9 de abr. de 2010

Conflito racial na África do Sul

Por Fábio Zanini



VENTERSDORP (ÁFRICA DO SUL) – É verdade que a África do Sul escapou de implodir em uma guerra civil logo que o apartheid acabou, mas não é fato que a transição tenha se dado de maneira indolor.

O período de 1990 a 1994 foi de conflito e massacres, nos quais morreram centenas de pessoas. De um lado, uma minoria branca temerosa de perder o poder e ainda com as forças armadas na mão. Querendo a criação de uma “pátria branca”, separada dos negros.

De outro, a maioria negra, ainda sem a força das armas pesadas, mas cada vez mais assertiva e disposta a fazer valer sua superioridade numérica.

No meio, polícia e muito arame farpado.

Tudo isso parecia consignado aos livros de história. A África do Sul de 2010 ainda está longe de uma harmonia perfeita, mas avançou muito no convívio racial.

Ontem, porém, o arame farpado voltou, na cidadezinha de Ventersdorp, a duas horas e meia de viagem de Johannesburgo.

Chega-se lá por estradas vicinais sem acostamento, atravessando belas fazendas de milho e criação de gado. Quase todas de propriedade dos bôers, os fazendeiros africâners (descendentes de holandeses).

Os dois mundos, negro e branco, se encontraram em frente ao fórum da cidade, um prosaico edifício de telhado zinco verde, num pacato lugarejo com não mais do que 10 mil habitantes. Vieram fazer vigília no dia da aparição em corte dos dois acusados (negros) pelo assassinato de Eugene Terreblanche, líder de uma facção radical branca, o AWB.

O AWB já foi bastante influente, mas hoje não passa de uma relíquia, um amontoado de viúvas do apartheid. Não importa. Ontem, figuras do passado espanaram o pó de roupas e bandeiras e foram à luta.

Cerca de 200 africâners estavam lá, indignados com o crime. A antiga bandeira tricolor da África do Sul (azul, laranja e branco), da era do apartheid, estava em todo o canto.





Alguns estavam vestidos para a guerra, com camisas e calças camufladas. Um grupo de quatro sujeitos mal-encarados num canto cortou na hora meu pedido de entrevista, de forma ameaçadora.

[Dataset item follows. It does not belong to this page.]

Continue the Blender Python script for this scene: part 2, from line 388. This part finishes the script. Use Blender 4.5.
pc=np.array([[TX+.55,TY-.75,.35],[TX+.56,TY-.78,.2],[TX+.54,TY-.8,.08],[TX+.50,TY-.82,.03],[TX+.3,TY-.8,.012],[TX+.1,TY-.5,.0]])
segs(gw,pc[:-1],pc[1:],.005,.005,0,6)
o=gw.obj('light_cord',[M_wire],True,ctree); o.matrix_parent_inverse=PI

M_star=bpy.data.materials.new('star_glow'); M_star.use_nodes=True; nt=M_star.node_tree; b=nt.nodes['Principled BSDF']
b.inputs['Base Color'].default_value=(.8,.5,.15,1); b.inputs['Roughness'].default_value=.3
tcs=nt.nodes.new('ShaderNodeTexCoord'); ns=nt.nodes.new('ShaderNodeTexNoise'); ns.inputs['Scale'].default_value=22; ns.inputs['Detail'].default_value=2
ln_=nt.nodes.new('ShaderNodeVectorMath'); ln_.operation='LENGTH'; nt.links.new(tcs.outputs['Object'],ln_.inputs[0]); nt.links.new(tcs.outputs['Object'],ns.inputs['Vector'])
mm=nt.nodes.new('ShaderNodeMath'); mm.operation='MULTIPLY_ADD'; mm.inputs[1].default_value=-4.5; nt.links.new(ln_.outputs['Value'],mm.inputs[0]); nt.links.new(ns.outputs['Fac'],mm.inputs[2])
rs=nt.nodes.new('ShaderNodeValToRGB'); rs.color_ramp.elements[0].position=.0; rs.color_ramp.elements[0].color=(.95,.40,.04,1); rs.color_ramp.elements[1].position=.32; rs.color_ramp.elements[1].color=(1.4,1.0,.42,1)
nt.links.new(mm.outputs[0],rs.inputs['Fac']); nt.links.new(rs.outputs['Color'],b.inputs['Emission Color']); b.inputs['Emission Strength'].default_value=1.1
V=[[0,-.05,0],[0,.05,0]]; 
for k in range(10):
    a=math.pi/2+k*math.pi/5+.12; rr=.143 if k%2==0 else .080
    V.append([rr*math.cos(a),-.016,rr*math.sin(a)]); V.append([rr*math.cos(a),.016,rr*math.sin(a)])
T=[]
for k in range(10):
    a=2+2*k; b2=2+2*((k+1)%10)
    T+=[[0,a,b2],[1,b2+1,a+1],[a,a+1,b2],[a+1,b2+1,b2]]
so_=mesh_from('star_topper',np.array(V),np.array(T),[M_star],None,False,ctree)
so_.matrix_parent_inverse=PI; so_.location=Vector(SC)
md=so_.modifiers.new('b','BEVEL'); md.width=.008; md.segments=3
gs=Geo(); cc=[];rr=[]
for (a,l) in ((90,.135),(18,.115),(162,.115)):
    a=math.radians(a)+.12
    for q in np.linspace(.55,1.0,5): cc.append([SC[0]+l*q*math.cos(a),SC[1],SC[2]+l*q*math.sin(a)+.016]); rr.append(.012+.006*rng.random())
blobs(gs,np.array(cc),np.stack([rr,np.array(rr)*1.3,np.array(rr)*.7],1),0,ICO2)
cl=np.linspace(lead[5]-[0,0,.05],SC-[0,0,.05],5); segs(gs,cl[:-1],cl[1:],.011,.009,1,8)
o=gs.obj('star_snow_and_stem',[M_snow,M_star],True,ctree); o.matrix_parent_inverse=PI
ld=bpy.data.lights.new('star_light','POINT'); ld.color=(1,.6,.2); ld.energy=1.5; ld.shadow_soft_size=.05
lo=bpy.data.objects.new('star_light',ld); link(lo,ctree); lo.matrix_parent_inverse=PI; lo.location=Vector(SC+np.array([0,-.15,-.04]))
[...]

Outros usavam o uniforme da AWB, cujo símbolo tem clara inspiração nazista, como você pode perceber na foto abaixo, de uma senhora de 73 anos e seu neto de 13. São três números “7” pretos sobre um fundo vermelho, imitando a suástica. A explicação oficial é que o grupo foi fundado por sete pessoas.


Havia também muita indignação contra o governo. O assassinato de Terreblanche, ao que tudo indica, foi por causa de uma disputa trabalhista com empregados em sua fazenda. Mas tudo na África do Sul ganha contornos políticos. Por uma coincidência infeliz, alguns dias antes, uma ordem judicial proibiu membros do partido governista, o Congresso Nacional Africano, de cantar uma antiga música dos tempos do exílio cujo refrão diz nada menos do que “shoot the boer” (atire no boer).

Esse fazendeiro protestou, numa referência aos cerca de 3.000 boers assassinados desde 1994.




O cartaz diz: “Caça a fazendeiros. Licenças grátis emitidas pelo ANC [o partido do governo]"
E os negros?

Também estavam ali às centenas, abertamente felizes com a morte de Terreblanche, aplaudindo os dois suspeitos e os chamando de heróis. O AWB sempre foi odiado por eles.

Para não haver pancadaria, a polícia teve que separar os dois grupos por uma barreira de dois metros de altura de...arame farpado.




Uma decisão justificável do ponto de vista da segurança das pessoas, mas simbolicamente deprimente.

Outro simbolismo não passou despercebidos. Alguns negros acompanharam a movimentação de cima de um monumento honrando três membros do AWB mortos num confronto em 1991.


O dia terminou calmo, mas a tensão permanece. Por enquanto não houve onda de violência, e acho difícil que aconteça. Mas a África do Sul “nação arco-íris”, orgulhosa sede da Copa do Mundo em pouco mais de 60 dias, não poderia estar mais distante ontem em Ventersdorp.